Uczniowie lubią wspólnie się bawić i wykorzystujemy te chęci do organizowania tradycyjnych szkolnych świąt. Co roku w październiku obchodzimy „Święto pieczonego ziemniaka". Jest to festyn połączony z loterią fantową i sprzedażą ciast. Mamy, na które zawsze tu można liczyć, pieką wspaniałe „słodkości". Otwieramy „Cukiernię pod dębami" i bawimy się przy muzyce w najlepsze. Dochód z tych festynów zasilił fundusz, z którego w roku ubiegłym kupiliśmy dla potrzeb szkoły kserokopiarkę. Często spotykamy się z życzliwością różnych ludzi: rodziców naszych uczniów, pracowników instytucji górażdżańskich i sympatyków. Musimy tu przypomnieć o wspaniale układającej się współpracy z poradnią stomatologiczną w Górażdżach. Dzięki pani doktor Małgorzacie Winnickiej, która sobie tylko znanymi sposobami przełamuje opory dzieci przed leczeniem zębów, mogą nasi uczniowie pochwalić się zdrowym uśmiechem.
W Klubie Fabrycznym można spotkać naszych uczniów, którzy tu z radością przychodzą i potem dzielą się ze swoimi nauczycielami wrażeniami. Z tych wrażeń i przeżyć wynikają pomysły do dalszej wspólnej pracy dla środowiska.
Zawsze możemy liczyć na ludzi dobrej woli i tu mamy obowiązek wspomnieć o życzliwości pana prezesa Spółki Transportu Samochodowego Alfreda Poli, który nigdy nie odmówił nam swej pomocy.
Nie odmawiają nam także zapraszani goście. Ostatnie takie wydarzenie wiąże się z kultywowaniem na zajęciach z różnych przedmiotów tradycji śląskich.

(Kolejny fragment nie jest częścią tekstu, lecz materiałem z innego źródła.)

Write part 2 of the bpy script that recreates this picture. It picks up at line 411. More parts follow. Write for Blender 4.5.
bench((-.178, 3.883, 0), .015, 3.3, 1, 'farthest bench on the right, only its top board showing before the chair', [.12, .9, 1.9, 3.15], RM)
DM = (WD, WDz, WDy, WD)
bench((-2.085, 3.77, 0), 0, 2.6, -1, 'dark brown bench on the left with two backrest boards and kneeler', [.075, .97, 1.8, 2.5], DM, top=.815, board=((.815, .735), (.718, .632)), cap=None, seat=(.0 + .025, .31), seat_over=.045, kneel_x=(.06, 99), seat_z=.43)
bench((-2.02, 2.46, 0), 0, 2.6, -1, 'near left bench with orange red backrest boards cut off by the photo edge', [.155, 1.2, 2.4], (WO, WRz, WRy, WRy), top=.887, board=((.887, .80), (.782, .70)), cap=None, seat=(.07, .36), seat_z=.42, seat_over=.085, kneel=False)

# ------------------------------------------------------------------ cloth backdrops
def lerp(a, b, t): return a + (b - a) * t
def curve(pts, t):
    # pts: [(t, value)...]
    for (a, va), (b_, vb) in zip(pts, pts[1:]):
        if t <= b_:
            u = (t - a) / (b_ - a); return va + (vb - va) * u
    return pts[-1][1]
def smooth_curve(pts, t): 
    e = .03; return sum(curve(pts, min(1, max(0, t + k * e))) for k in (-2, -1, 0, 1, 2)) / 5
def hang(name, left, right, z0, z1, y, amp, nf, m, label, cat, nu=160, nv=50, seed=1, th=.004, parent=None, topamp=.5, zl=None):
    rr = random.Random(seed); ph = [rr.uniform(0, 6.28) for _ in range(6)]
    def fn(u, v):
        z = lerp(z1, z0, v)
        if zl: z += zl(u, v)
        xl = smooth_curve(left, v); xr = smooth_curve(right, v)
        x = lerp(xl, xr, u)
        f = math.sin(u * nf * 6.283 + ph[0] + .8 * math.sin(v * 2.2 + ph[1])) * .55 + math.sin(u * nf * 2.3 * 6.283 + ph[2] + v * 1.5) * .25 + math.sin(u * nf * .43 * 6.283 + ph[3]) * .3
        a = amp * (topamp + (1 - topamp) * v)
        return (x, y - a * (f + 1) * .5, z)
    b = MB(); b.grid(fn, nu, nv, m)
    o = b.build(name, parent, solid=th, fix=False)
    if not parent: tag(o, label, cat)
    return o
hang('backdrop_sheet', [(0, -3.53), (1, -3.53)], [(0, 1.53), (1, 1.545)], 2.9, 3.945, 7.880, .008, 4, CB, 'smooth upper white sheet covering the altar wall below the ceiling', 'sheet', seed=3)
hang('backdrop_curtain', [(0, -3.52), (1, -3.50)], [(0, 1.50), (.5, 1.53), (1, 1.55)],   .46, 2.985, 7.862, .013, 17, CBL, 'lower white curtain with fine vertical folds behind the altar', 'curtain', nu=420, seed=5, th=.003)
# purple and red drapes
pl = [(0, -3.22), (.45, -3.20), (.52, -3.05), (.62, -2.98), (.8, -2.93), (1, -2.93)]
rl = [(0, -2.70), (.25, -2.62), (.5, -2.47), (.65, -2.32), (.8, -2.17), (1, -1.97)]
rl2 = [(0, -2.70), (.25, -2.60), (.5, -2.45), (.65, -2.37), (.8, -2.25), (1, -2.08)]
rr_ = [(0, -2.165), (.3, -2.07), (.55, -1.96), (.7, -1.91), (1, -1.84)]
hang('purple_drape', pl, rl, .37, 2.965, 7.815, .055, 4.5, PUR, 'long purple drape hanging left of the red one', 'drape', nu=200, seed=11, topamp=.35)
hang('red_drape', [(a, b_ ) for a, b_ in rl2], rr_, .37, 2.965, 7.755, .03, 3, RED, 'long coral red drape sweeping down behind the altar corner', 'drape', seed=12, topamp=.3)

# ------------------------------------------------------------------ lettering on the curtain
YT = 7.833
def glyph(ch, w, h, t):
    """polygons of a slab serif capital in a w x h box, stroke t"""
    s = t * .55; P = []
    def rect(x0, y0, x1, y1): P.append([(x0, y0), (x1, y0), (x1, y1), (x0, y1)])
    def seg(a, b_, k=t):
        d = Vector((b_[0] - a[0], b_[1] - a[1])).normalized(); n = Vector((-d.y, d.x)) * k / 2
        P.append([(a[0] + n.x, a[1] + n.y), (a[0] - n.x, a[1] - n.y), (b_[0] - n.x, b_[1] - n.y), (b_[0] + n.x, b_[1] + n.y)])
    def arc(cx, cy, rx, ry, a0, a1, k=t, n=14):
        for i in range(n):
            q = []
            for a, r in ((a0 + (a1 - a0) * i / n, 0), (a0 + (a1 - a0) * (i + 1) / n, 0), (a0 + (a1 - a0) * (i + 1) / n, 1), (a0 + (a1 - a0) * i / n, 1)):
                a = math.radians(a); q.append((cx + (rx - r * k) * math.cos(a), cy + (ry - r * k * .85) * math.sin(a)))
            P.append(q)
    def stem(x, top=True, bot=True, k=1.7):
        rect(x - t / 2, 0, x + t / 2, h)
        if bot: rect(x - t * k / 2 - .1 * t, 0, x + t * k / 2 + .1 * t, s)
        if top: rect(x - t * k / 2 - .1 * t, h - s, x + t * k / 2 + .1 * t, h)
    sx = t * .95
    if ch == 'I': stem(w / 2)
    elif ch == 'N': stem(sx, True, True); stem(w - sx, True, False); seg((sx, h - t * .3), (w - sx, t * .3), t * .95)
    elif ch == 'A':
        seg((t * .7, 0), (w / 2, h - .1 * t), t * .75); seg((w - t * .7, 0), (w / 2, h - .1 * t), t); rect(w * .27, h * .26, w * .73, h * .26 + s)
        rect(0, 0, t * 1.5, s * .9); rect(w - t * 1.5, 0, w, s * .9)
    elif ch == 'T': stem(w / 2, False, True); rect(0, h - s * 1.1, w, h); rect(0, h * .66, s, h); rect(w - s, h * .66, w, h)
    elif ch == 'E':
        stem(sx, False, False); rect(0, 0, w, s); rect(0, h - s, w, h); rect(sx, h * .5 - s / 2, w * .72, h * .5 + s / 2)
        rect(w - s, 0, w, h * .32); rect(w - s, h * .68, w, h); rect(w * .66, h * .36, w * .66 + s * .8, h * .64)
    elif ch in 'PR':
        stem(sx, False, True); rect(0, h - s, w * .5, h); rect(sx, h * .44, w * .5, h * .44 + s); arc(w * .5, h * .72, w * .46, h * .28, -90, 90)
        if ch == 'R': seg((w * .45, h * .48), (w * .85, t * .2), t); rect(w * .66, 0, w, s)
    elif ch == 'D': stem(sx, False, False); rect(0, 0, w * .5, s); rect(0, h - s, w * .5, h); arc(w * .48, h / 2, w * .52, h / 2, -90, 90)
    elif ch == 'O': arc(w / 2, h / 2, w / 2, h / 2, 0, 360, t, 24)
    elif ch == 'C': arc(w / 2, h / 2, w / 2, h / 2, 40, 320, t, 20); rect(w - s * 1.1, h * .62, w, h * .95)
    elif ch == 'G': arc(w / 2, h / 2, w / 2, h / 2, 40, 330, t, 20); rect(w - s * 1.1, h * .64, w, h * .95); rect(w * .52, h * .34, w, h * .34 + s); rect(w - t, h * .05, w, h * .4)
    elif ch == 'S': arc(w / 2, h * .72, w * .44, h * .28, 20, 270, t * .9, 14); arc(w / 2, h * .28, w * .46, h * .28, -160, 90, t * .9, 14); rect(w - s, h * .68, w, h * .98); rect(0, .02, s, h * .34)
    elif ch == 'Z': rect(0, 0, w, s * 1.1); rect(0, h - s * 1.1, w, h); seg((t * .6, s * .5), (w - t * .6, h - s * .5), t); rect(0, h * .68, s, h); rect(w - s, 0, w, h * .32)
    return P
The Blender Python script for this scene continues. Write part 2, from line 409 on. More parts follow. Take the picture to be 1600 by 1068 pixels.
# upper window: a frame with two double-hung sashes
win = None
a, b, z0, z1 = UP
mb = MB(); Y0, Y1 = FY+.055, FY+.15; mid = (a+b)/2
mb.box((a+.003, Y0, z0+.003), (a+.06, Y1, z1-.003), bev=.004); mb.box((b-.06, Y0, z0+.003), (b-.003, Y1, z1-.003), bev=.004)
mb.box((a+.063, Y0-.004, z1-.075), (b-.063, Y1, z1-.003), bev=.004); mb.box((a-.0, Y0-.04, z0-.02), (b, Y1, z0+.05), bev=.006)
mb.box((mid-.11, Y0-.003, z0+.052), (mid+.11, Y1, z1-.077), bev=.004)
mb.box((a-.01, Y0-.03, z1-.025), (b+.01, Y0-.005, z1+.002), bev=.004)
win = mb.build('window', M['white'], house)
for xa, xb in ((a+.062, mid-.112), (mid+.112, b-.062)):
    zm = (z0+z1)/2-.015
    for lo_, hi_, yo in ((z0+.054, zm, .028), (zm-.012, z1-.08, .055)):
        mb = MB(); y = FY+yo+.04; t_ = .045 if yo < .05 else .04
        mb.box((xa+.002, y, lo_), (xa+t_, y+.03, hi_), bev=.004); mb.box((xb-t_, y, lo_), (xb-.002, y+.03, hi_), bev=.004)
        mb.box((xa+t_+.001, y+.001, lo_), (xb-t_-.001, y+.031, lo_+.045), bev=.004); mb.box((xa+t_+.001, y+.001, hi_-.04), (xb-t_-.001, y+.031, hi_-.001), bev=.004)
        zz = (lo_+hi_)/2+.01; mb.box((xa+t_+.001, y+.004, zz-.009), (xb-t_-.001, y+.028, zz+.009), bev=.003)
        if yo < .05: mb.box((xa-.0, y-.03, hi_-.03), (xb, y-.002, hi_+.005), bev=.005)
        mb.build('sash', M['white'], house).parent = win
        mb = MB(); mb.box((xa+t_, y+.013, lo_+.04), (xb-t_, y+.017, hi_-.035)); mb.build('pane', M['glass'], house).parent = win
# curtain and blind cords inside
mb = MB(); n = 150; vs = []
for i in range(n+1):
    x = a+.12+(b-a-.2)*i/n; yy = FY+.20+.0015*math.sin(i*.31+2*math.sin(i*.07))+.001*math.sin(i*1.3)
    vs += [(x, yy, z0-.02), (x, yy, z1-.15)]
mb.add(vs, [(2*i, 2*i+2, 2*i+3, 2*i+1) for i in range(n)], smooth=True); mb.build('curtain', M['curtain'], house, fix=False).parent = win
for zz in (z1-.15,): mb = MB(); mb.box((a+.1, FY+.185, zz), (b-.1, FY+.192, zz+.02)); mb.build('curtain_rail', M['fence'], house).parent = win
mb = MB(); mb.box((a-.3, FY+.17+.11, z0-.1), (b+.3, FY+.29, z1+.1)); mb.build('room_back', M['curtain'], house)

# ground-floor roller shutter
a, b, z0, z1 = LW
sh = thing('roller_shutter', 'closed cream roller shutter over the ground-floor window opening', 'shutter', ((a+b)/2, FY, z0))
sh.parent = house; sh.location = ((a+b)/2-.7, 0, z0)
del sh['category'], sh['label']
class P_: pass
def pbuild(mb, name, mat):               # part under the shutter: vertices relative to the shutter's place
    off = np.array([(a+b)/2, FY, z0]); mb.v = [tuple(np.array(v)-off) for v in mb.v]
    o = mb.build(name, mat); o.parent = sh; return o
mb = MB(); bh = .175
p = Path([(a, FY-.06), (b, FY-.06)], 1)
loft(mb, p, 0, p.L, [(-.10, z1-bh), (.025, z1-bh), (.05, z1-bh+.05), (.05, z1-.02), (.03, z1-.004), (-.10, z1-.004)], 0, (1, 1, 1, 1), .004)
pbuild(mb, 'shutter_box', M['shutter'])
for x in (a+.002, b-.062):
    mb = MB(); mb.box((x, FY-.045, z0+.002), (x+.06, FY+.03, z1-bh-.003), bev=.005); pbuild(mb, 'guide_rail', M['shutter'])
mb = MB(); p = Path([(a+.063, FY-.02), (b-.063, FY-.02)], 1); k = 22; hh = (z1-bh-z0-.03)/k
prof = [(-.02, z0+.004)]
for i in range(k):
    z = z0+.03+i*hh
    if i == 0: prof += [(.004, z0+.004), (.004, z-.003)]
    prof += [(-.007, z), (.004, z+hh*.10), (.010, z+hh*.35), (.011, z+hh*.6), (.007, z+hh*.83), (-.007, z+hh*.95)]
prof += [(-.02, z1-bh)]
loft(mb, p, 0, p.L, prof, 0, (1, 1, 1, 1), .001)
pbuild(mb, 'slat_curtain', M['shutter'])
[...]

O gwarze i w gwarze pięknie rozmawiać będzie na lekcjach polskiego z uczniami klasy piątej pani Marta Świentek, której wizytę mamy obiecaną.
Przy organizowaniu uroczystości szkolnych związanych ze świętem naszego Patrona korzystamy z uprzejmości pracowników Wojewódzkiej Biblioteki Publicznej w Opolu i Biblioteki Uniwersyteckiej, które wypożyczają nam unikatowe książki wydane na początku naszego stulecia, np. nagrodzoną nagrodą Nobla powieść „Quo vadis".
Obecnie dzięki funduszom z Urzędu Miasta i Gminy w Gogolinie w klasie VIII prowadzony jest „Program Siedmiu Kroków", którego tematyka wiąże się z niebezpieczeństwem wszelkiego rodzaju uzależnień. Z chwilą gdy przyjdzie czas przestąpienia progu nowej szkoły, nasi uczniowie będą umieli rozróżniać to, co jest dla nich dobre i bezpieczne, od tego, co prowadzi do zła. Będą potrafili odmówić tym, którzy zachęcać będą ich do próbowania alkoholowej, narkotykowej i tytoniowej „dorosłości". Ten Program Siedmiu Kroków podsunął nam pomysł na spotkania rodziców uczniów z psychologiem i obecnie będą oni uczestniczyć już w drugim spotkaniu z panem mgr Rafałem Zdańkowskim.
Przez szereg lat w naszej szkole ukazywała się uczniowska gazetka „Plotki szkolnej ciotki". Z przyczyn od nas niezależnych (brak możliwości regularnego druku) w tym roku szkolnym ukazały się tylko dwa jej numery. Ale teraz już znowu ruszyliśmy do pracy i w maju ukaże się kolejne jej wydanie, tym razem poświęcone Henrykowi Sienkiewiczowi - z okazji obchodów Dnia Patrona Szkoły.
Największą naszą satysfakcją jest to, że nie mamy tu żadnych kłopotów wychowaczych. Nasi uczniowie starają się, jak potrafią najlepiej, pracować na dobre imię swojej szkoły.
W minionych latach mury naszej placówki opuściło wielu absolwentów, którzy obecnie pełnią ważne funkcje na terenie Górażdży, gminy i województwa.